══ SOURCE MATERIAL ══

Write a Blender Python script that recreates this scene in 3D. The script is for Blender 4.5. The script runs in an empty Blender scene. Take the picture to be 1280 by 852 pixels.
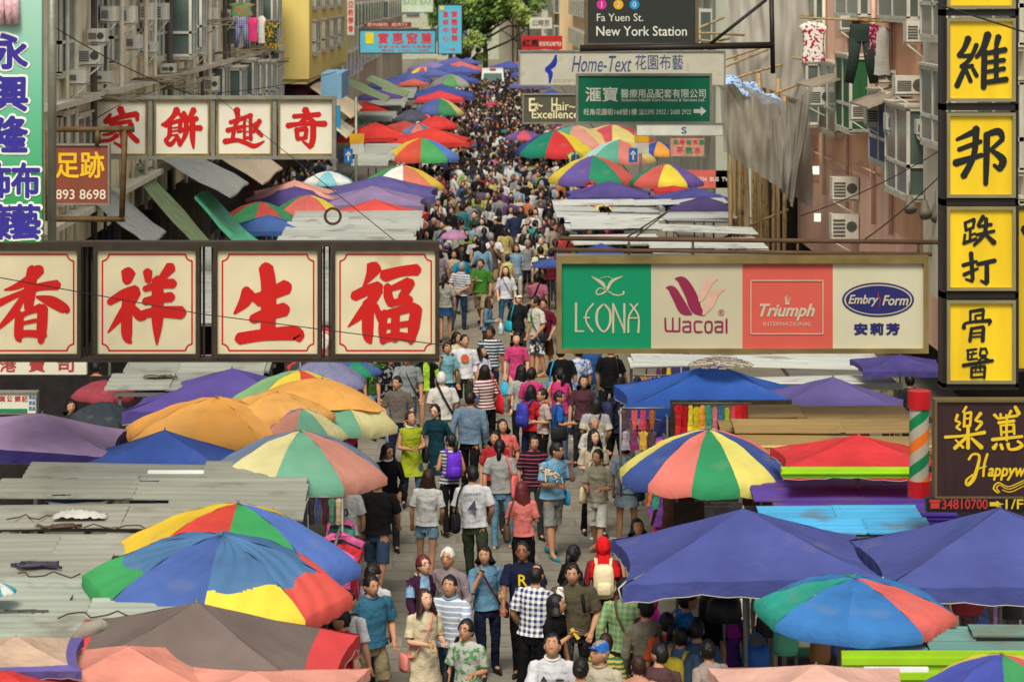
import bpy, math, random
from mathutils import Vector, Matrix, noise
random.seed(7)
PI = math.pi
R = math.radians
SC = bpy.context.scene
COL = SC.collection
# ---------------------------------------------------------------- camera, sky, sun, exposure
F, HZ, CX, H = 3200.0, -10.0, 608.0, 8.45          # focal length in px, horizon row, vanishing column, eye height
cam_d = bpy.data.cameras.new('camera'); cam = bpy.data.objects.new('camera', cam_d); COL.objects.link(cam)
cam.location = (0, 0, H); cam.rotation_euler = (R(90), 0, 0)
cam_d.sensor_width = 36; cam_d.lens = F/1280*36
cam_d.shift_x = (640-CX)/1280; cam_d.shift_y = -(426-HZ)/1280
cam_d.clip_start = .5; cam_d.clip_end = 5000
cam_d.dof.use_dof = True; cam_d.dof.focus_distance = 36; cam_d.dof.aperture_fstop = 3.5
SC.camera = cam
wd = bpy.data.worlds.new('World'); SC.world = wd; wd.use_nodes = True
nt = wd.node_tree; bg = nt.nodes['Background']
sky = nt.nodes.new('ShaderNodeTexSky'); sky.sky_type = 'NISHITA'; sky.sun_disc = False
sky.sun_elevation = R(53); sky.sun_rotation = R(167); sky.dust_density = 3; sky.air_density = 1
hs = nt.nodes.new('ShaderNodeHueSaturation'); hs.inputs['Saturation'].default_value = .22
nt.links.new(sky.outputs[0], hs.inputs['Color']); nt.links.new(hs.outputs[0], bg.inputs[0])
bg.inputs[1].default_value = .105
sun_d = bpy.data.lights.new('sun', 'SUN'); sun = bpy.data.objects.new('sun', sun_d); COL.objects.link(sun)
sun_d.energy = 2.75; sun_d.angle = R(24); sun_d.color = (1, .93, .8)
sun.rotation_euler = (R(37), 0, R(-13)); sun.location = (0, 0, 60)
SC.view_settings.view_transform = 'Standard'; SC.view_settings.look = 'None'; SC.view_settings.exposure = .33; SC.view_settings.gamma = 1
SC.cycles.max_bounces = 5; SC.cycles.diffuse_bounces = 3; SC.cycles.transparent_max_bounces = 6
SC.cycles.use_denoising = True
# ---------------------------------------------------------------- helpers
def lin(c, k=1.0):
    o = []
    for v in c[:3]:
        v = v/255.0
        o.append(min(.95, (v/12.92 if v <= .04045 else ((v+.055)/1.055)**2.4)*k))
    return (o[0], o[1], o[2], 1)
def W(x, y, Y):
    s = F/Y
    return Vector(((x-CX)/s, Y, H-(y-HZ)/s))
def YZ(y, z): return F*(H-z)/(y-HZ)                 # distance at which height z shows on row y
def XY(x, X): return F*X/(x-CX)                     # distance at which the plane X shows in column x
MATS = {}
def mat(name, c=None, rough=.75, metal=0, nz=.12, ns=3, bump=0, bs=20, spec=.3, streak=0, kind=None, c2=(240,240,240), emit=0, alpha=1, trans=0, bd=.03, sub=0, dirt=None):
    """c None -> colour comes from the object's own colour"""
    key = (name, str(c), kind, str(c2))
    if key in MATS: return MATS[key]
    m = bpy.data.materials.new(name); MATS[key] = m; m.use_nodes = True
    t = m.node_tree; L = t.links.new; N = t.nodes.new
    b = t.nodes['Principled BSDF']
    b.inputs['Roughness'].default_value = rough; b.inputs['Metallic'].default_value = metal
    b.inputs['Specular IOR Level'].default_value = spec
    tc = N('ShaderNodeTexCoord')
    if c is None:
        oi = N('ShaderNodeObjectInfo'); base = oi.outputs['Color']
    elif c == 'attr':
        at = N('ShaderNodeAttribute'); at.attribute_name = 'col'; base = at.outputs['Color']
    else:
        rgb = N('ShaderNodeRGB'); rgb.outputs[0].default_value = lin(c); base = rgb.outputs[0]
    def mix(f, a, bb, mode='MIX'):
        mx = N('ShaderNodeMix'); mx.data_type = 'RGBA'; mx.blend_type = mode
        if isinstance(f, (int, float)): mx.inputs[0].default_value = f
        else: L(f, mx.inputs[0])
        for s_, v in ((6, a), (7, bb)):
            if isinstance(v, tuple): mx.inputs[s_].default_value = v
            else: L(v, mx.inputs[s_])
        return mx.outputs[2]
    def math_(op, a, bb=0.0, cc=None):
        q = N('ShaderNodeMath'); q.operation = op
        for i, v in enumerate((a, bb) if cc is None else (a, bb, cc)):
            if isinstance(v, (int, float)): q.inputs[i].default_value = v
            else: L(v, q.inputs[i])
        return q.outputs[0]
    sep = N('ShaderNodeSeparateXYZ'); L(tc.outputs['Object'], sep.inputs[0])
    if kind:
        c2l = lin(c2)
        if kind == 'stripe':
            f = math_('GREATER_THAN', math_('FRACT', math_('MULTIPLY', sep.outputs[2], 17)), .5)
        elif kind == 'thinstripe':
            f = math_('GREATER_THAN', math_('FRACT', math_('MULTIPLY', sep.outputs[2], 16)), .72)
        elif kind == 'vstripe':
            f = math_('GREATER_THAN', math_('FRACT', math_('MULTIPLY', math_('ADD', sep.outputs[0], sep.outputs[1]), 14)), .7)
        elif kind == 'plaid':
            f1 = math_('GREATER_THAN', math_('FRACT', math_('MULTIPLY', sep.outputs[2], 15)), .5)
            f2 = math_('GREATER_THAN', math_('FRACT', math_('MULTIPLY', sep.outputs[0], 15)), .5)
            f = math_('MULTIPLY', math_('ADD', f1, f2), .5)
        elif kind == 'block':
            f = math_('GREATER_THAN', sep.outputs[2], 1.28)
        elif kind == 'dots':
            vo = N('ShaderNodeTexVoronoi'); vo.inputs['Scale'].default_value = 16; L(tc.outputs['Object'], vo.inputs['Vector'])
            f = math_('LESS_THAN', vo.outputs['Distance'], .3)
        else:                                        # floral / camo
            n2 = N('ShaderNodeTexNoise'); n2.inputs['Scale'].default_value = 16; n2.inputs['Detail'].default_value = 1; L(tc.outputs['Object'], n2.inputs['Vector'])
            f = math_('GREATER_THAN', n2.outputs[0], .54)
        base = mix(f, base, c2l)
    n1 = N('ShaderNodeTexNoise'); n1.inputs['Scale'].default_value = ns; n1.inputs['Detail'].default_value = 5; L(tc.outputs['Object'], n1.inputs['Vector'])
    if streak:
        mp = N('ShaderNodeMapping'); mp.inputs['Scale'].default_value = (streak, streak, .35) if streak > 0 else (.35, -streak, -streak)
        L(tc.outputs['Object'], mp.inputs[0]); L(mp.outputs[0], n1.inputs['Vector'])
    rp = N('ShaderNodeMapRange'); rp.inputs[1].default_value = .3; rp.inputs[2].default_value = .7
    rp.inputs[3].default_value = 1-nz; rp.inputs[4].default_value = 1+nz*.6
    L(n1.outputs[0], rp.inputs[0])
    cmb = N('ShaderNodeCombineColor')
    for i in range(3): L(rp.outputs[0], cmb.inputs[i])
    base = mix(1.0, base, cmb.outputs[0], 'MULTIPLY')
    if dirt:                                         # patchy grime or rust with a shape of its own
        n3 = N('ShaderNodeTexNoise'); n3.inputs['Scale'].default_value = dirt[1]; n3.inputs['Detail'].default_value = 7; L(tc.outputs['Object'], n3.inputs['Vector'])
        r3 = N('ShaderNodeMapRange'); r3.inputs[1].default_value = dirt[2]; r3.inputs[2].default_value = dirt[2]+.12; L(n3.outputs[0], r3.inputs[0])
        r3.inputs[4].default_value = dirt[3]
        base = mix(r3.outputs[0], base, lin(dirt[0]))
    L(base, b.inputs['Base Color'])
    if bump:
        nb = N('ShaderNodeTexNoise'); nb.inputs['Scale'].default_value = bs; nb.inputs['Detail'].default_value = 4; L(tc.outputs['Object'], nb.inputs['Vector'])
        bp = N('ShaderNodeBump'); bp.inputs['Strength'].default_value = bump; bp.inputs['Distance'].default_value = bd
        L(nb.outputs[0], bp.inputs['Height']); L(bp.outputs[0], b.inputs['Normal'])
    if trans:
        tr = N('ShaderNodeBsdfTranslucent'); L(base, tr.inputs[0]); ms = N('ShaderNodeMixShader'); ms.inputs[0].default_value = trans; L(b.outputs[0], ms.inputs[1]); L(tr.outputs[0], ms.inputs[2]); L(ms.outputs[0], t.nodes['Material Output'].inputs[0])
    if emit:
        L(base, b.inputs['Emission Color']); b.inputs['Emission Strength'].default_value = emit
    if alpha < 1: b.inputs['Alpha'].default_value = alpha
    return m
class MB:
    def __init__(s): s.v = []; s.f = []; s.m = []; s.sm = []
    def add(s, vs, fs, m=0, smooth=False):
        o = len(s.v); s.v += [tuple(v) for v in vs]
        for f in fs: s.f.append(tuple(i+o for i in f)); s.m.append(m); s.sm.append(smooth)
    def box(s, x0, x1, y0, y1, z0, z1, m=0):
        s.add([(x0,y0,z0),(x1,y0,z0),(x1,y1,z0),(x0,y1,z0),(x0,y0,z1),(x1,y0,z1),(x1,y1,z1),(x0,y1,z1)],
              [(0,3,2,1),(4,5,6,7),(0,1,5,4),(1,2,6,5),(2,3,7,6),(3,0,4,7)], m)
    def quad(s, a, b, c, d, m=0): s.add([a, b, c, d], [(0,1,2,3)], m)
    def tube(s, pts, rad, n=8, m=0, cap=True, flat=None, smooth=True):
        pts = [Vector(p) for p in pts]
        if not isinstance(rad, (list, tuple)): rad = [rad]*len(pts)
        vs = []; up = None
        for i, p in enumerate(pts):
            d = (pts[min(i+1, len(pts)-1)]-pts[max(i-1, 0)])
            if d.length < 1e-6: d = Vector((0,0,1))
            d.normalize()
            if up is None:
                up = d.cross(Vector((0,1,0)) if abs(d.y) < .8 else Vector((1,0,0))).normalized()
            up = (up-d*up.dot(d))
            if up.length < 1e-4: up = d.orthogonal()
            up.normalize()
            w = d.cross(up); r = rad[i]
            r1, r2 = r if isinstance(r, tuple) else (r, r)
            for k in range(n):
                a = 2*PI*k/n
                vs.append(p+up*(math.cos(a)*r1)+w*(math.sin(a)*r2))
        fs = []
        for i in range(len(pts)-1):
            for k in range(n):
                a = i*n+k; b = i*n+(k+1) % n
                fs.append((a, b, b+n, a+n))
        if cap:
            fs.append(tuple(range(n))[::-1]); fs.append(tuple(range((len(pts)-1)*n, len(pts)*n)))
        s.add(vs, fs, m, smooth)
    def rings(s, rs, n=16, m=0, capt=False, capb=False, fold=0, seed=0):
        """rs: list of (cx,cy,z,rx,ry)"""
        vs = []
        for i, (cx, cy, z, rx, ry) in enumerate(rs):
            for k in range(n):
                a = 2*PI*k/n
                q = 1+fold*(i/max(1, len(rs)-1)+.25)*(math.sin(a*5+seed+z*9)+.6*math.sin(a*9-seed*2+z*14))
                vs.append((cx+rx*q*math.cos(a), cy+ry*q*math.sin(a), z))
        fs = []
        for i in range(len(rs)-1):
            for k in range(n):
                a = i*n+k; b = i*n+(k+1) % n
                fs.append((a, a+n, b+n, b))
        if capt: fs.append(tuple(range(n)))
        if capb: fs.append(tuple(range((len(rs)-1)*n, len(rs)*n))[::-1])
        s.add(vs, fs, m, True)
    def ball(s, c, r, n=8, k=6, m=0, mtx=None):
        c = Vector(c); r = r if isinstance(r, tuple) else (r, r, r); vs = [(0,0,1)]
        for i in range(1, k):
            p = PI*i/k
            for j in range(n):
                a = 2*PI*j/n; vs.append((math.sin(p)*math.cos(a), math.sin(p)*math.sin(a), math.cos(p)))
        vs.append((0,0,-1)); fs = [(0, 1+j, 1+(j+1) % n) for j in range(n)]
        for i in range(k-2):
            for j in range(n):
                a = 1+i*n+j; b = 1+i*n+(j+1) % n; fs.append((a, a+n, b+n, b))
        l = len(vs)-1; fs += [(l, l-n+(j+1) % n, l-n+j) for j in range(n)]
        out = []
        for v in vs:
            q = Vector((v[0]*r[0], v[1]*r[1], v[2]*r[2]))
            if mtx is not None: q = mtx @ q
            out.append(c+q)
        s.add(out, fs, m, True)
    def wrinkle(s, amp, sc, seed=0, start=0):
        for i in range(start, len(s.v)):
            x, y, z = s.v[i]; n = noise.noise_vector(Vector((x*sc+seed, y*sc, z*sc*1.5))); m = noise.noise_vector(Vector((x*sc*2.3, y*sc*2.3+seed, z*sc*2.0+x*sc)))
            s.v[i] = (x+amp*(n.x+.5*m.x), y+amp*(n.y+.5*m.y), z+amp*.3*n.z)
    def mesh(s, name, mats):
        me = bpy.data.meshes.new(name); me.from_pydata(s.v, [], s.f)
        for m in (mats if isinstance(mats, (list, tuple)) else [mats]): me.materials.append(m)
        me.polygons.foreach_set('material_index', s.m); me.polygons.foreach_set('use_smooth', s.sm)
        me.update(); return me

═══

WHAT THE TASK REQUIRES
Tell how many lines hold the string "scene", giving the number and nothing else.

REPLY TO THE EXERCISE
2